• [Data lines]:
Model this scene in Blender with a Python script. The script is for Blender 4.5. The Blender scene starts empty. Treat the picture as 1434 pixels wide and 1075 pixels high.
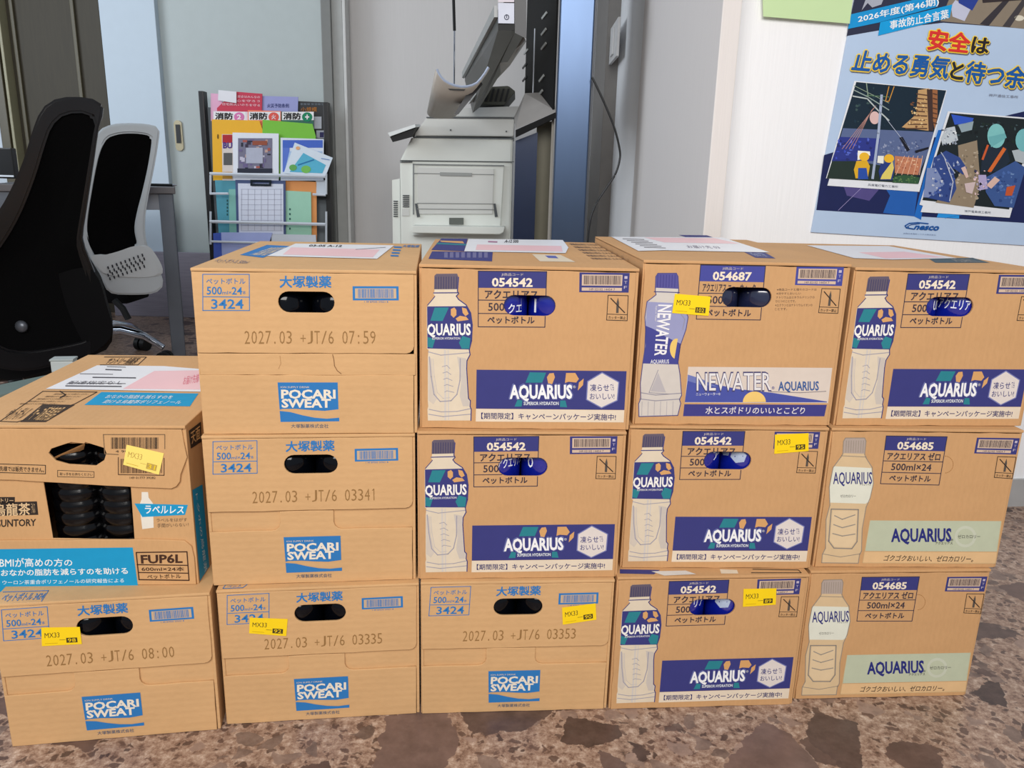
import bpy, bmesh, math, random
import numpy as np
from mathutils import Vector, Matrix
random.seed(4)
S = bpy.context.scene
C = S.collection
# ------------------------------------------------------------ camera, world, light, exposure
F, PITCH, ROLL, CAMH = 1100.33, 0.258274, -0.0265967, 0.744515
W0, H0 = 1434, 1075
cp, sp_, cr, sr = math.cos(PITCH), math.sin(PITCH), math.cos(ROLL), math.sin(ROLL)
FWD = Vector((0, cp, -sp_)); UP = Vector((0, sp_, cp)); RT = Vector((1, 0, 0))
CX = RT * cr - UP * sr; CY = RT * sr + UP * cr
cam = bpy.data.cameras.new('camera'); camo = bpy.data.objects.new('camera', cam); C.objects.link(camo)
camo.matrix_world = Matrix(((CX.x, CY.x, -FWD.x, 0), (CX.y, CY.y, -FWD.y, 0), (CX.z, CY.z, -FWD.z, CAMH), (0, 0, 0, 1)))
cam.sensor_width = 36; cam.lens = F / W0 * 36; cam.clip_start = .02
S.camera = camo
w = bpy.data.worlds.new('world'); S.world = w; w.use_nodes = True
w.node_tree.nodes['Background'].inputs[0].default_value = (.80, .88, 1.0, 1)
w.node_tree.nodes['Background'].inputs[1].default_value = .32
def area(name, loc, target, sx, sy, power, col):
    l = bpy.data.lights.new(name, 'AREA'); l.shape = 'RECTANGLE'; l.size = sx; l.size_y = sy; l.energy = power; l.color = col
    o = bpy.data.objects.new(name, l); C.objects.link(o); o.location = loc
    o.rotation_euler = (Vector(target) - Vector(loc)).to_track_quat('-Z', 'Y').to_euler(); return o
area('window_daylight', (-.1, -1.35, 2.05), (.25, 1.2, .55), 2.2, 1.2, 98, (1.0, .965, .92))
area('back_room_fill', (-2.2, 1.7, 2.6), (-.8, 3.6, .6), 1.6, 1.0, 15, (.84, .92, 1.0))  # added fill lamp to brighten the back of the room, no visible source
area('left_window_daylight', (-3.4, 1.9, 1.55), (.42, 2.7, .8), 1.5, 1.3, 42, (.86, .93, 1.0))
S.view_settings.view_transform = 'Standard'; S.view_settings.look = 'None'
S.view_settings.gamma = 1; S.view_settings.use_curve_mapping = False
S.view_settings.exposure = 0.0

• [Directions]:
Reproduce each line exactly, please, except for any pictures.

• [Correct response]:
Model this scene in Blender with a Python script. The script is for Blender 4.5. The Blender scene starts empty. Treat the picture as 1434 pixels wide and 1075 pixels high.
import bpy, bmesh, math, random
import numpy as np
from mathutils import Vector, Matrix
random.seed(4)
S = bpy.context.scene
C = S.collection
# ------------------------------------------------------------ camera, world, light, exposure
F, PITCH, ROLL, CAMH = 1100.33, 0.258274, -0.0265967, 0.744515
W0, H0 = 1434, 1075
cp, sp_, cr, sr = math.cos(PITCH), math.sin(PITCH), math.cos(ROLL), math.sin(ROLL)
FWD = Vector((0, cp, -sp_)); UP = Vector((0, sp_, cp)); RT = Vector((1, 0, 0))
CX = RT * cr - UP * sr; CY = RT * sr + UP * cr
cam = bpy.data.cameras.new('camera'); camo = bpy.data.objects.new('camera', cam); C.objects.link(camo)
camo.matrix_world = Matrix(((CX.x, CY.x, -FWD.x, 0), (CX.y, CY.y, -FWD.y, 0), (CX.z, CY.z, -FWD.z, CAMH), (0, 0, 0, 1)))
cam.sensor_width = 36; cam.lens = F / W0 * 36; cam.clip_start = .02
S.camera = camo
w = bpy.data.worlds.new('world'); S.world = w; w.use_nodes = True
w.node_tree.nodes['Background'].inputs[0].default_value = (.80, .88, 1.0, 1)
w.node_tree.nodes['Background'].inputs[1].default_value = .32
def area(name, loc, target, sx, sy, power, col):
    l = bpy.data.lights.new(name, 'AREA'); l.shape = 'RECTANGLE'; l.size = sx; l.size_y = sy; l.energy = power; l.color = col
    o = bpy.data.objects.new(name, l); C.objects.link(o); o.location = loc
    o.rotation_euler = (Vector(target) - Vector(loc)).to_track_quat('-Z', 'Y').to_euler(); return o
area('window_daylight', (-.1, -1.35, 2.05), (.25, 1.2, .55), 2.2, 1.2, 98, (1.0, .965, .92))
area('back_room_fill', (-2.2, 1.7, 2.6), (-.8, 3.6, .6), 1.6, 1.0, 15, (.84, .92, 1.0))  # added fill lamp to brighten the back of the room, no visible source
area('left_window_daylight', (-3.4, 1.9, 1.55), (.42, 2.7, .8), 1.5, 1.3, 42, (.86, .93, 1.0))
S.view_settings.view_transform = 'Standard'; S.view_settings.look = 'None'
S.view_settings.gamma = 1; S.view_settings.use_curve_mapping = False
S.view_settings.exposure = 0.0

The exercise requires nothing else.